Google will exclude what it calls “sensitive categories,” like gender and race, and says this system will provide “meaningful transparency and control.” Chrome users will ultimately be able to see what subjects have been selected for them, edit them, or disable the feature entirely. They can stay tuned for a Topics developer trial “soon” to give their feedback on the design. Protocol reported that this is expected by the end of March.

[Related: Google’s new data guidance takes a page from Apple’s privacy playbook]

In early 2020, Google pledged to permanently ban all third-party cookies in Chrome, which can track user activity across sites (both Safari and Firefox block these by default). While it initially aimed to do so by this year, the company extended that deadline to 2023 as it struggled to set up a new tracking system of its own.

Google previously tested a strategy called Federated Learning of Cohorts, or FLoC, which grouped users into “cohorts” for advertisers based on their interests. Privacy experts expressed concern over that plan, telling outlets like The Verge that it could expose demographic or device data. Multiple other browsers, including Brave and Mozilla, said they would not use FLoC, and The New York Times reported that European and British regulators had looked into it. Google says it abandoned FLoC in July 2021. 

Google claims Topics improves on some of FLoC’s issues by putting users into broader categories rather than smaller, targeted groups. Topics will “significantly reduce” identifiable information available across sites and provide more user transparency and control compared to FLoC, according to Google. However, critics maintain that this system still provides insight into the sites users are browsing, with Peter Snyder, director of privacy for Brave, writing in a post that Topics is “at root the same idea as FLoC.”

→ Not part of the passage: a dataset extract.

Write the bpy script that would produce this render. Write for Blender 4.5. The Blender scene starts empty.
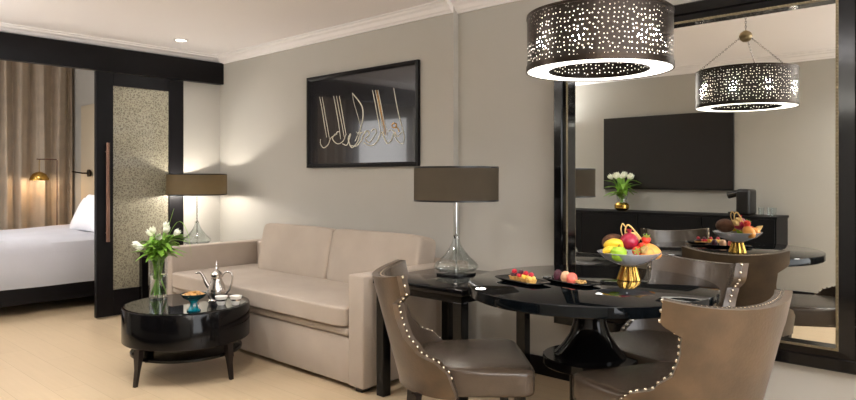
import bpy, bmesh, math, random
from mathutils import Vector, Matrix
PI = math.pi
random.seed(7)
C = bpy.context.scene.collection
S = bpy.context.scene

# ------------------------------------------------------------------ camera
cam_d = bpy.data.cameras.new('camera'); cam = bpy.data.objects.new('camera', cam_d); C.objects.link(cam)
cam.location = (6.269, -3.65, 1.28)
cam.rotation_euler = (PI/2, 0, math.radians(42.57))
cam_d.sensor_width = 36; cam_d.lens = 655/856*36; cam_d.shift_y = -22/856; cam_d.clip_start = .05
S.camera = cam
# ------------------------------------------------------------------ world, exposure
w = bpy.data.worlds.new('world'); S.world = w; w.use_nodes = True
w.node_tree.nodes['Background'].inputs[0].default_value = (.9, .93, 1, 1)
w.node_tree.nodes['Background'].inputs[1].default_value = .6
S.view_settings.view_transform = 'Standard'; S.view_settings.look = 'None'
S.view_settings.exposure = 0.2; S.view_settings.gamma = 1

def light(name, kind, loc, energy, color=(1, .9, .78), rot=(0, 0, 0), **k):
    d = bpy.data.lights.new(name, kind); d.energy = energy; d.color = color
    for a, b in k.items(): setattr(d, a, b)
    o = bpy.data.objects.new(name, d); C.objects.link(o); o.location = loc; o.rotation_euler = rot
    return o
WARM = (1, .92, .83); NEUT = (1, .985, .965)
S.cycles.max_bounces = 16; S.cycles.diffuse_bounces = 8; S.cycles.glossy_bounces = 6; S.cycles.transmission_bounces = 12; S.cycles.transparent_max_bounces = 24
# added soft fill: area lights at the unseen right-hand end and in the bedroom
light('right_end_fill', 'AREA', (8.12, -2.0, 1.45), 70, (.97, .985, 1), (0, PI/2, 0), shape='RECTANGLE', size=1.9, size_y=2.8)
light('bedroom_fill', 'AREA', (-1.6, -4.4, 1.4), 45, (1, .98, .97), (PI/2, 0, 0), shape='RECTANGLE', size=2.2, size_y=1.8)
ZC = 2.55
light('ceiling_fill', 'AREA', (.95, -3.84, 1.95), 80, (.985, .99, 1), (PI, 0, 0), shape='RECTANGLE', size=1.6, size_y=.12)  # out-of-view area lights added to brighten the ceiling; no cove is built
light('ceiling_fill', 'AREA', (7.2, -3.84, 1.95), 85, (.985, .99, 1), (PI, 0, 0), shape='RECTANGLE', size=1.7, size_y=.12)
light('ceiling_fill', 'AREA', (8.08, -2.0, 2.1), 70, (.985, .99, 1), (PI, 0, 0), shape='RECTANGLE', size=.12, size_y=3.0)
DOWN = [(.52, -.75, 30), (.9, -2.7, 70), (2.55, -2.35, 95), (3.4, -2.1, 90), (6.75, -1.2, 70), (6.9, -2.9, 60), (5.35, -3.25, 80), (-1.3, -1.6, 60), (-1.3, -3.0, 70)]
for x, y, e in DOWN:
    light('downlight_beam', 'SPOT', (x, y, ZC-.03 if x > 0 else 2.8), e, NEUT, (0, 0, 0), spot_size=math.radians(150), spot_blend=1.0, shadow_soft_size=.10)

# ------------------------------------------------------------------ materials
def lin(c):
    return tuple(((v/255)/12.92 if v/255 <= .04045 else ((v/255+.055)/1.055)**2.4) for v in c)
MATS = {}
def mat(name, rgb, rough=.5, metal=0, var=0, vscale=8, bump=0, bscale=200, spec=.5, coat=0, trans=0, emis=None, estr=0, ior=1.45, sheen=0, rough_var=0, detail=3, coat_rough=.03):
    m = bpy.data.materials.new(name); m.use_nodes = True; N = m.node_tree.nodes; L = m.node_tree.links
    b = N['Principled BSDF']; c = lin(rgb)
    b.inputs['Base Color'].default_value = (*c, 1); b.inputs['Roughness'].default_value = rough
    b.inputs['Metallic'].default_value = metal; b.inputs['Specular IOR Level'].default_value = spec
    b.inputs['Coat Weight'].default_value = coat; b.inputs['Coat Roughness'].default_value = coat_rough
    b.inputs['Transmission Weight'].default_value = trans; b.inputs['IOR'].default_value = ior
    b.inputs['Sheen Weight'].default_value = sheen
    if emis: b.inputs['Emission Color'].default_value = (*lin(emis), 1); b.inputs['Emission Strength'].default_value = estr
    tc = N.new('ShaderNodeTexCoord')
    if var:
        n = N.new('ShaderNodeTexNoise'); n.inputs['Scale'].default_value = vscale; n.inputs['Detail'].default_value = detail
        r = N.new('ShaderNodeMapRange'); r.inputs['To Min'].default_value = 1-var; r.inputs['To Max'].default_value = 1+var
        r.inputs['From Min'].default_value = .3; r.inputs['From Max'].default_value = .7
        mx = N.new('ShaderNodeVectorMath'); mx.operation = 'SCALE'; mx.inputs[0].default_value = c
        L.new(tc.outputs['Object'], n.inputs['Vector']); L.new(n.outputs['Fac'], r.inputs['Value'])
        L.new(r.outputs[0], mx.inputs['Scale']); L.new(mx.outputs[0], b.inputs['Base Color'])
    if bump:
        n2 = N.new('ShaderNodeTexNoise'); n2.inputs['Scale'].default_value = bscale; n2.inputs['Detail'].default_value = 3
        bp = N.new('ShaderNodeBump'); bp.inputs['Strength'].default_value = bump; bp.inputs['Distance'].default_value = .01
        L.new(tc.outputs['Object'], n2.inputs['Vector']); L.new(n2.outputs['Fac'], bp.inputs['Height']); L.new(bp.outputs[0], b.inputs['Normal'])
    MATS[name] = m
    return m
M_wall = mat('wall_paint', (168, 164, 155), .75, var=.015, vscale=3, bump=.05, bscale=300)
M_ceil = mat('ceiling_paint', (240, 235, 234), .8, bump=.03, bscale=200)
M_trimw = mat('white_moulding', (226, 221, 218), .6)
M_black = mat('black_lacquer', (10, 9, 10), .10, spec=.28)
M_blackm = mat('black_wood', (13, 11, 13), .4, spec=.22, var=.2, vscale=12)
M_satin = mat('satin_black', (14, 14, 16), .5, spec=.2)
M_leg = mat('dark_leg_wood', (24, 17, 15), .3)
M_gloss = mat('black_glass_top', (7, 10, 13), .03, spec=.3)
M_sofa = mat('beige_linen', (164, 151, 138), .9, var=.05, vscale=5, bump=.25, bscale=600)
M_velvet = mat('taupe_velvet', (76, 59, 41), .38, var=.3, vscale=9, bump=.1, bscale=90, sheen=.08)
M_leather = mat('brown_leather', (72, 61, 51), .24, var=.08, vscale=12, bump=.1, bscale=110, spec=.6)
M_nail = mat('nickel_nail', (215, 205, 185), .22, 1)
M_chrome = mat('chrome', (225, 225, 225), .1, 1)
M_silver = mat('polished_silver', (205, 200, 196), .18, 1)
M_gold = mat('brass_gold', (200, 160, 82), .22, 1)
M_bronze = mat('bronze_handle', (118, 90, 76), .45, .7)
M_darkmetal = mat('dark_bronze', (58, 50, 44), .35, 1)
M_shadein = mat('shade_lining', (205, 195, 175), .8)
M_white = mat('white_cotton', (238, 238, 242), .85, var=.02, vscale=4, bump=.15, bscale=30)
M_porc = mat('white_porcelain', (235, 232, 226), .2)
M_curtain = mat('curtain_satin', (206, 190, 168), .42, var=.1, vscale=6, bump=.1, bscale=60, sheen=.3)
M_panel = mat('cream_upholstered_panel', (184, 170, 146), .8)
M_green = mat('tulip_leaf', (118, 160, 56), .45, var=.25, vscale=20)
M_stem = mat('tulip_stem', (128, 170, 74), .45)
M_petal = mat('white_petal', (240, 242, 226), .5, var=.05, vscale=30)
M_tv = mat('television_screen', (34, 31, 30), .3)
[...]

The Topics announcement comes days after multiple states and the District of Columbia filed a lawsuit against Google for another type of tracking: its location practices. The lawsuit alleges that Google’s location tracking settings are deceptive and invasive, violating consumer privacy. Google does offer some ways to limit and monitor its location and data collection, but it requires users to take action to disable select features and services on their devices.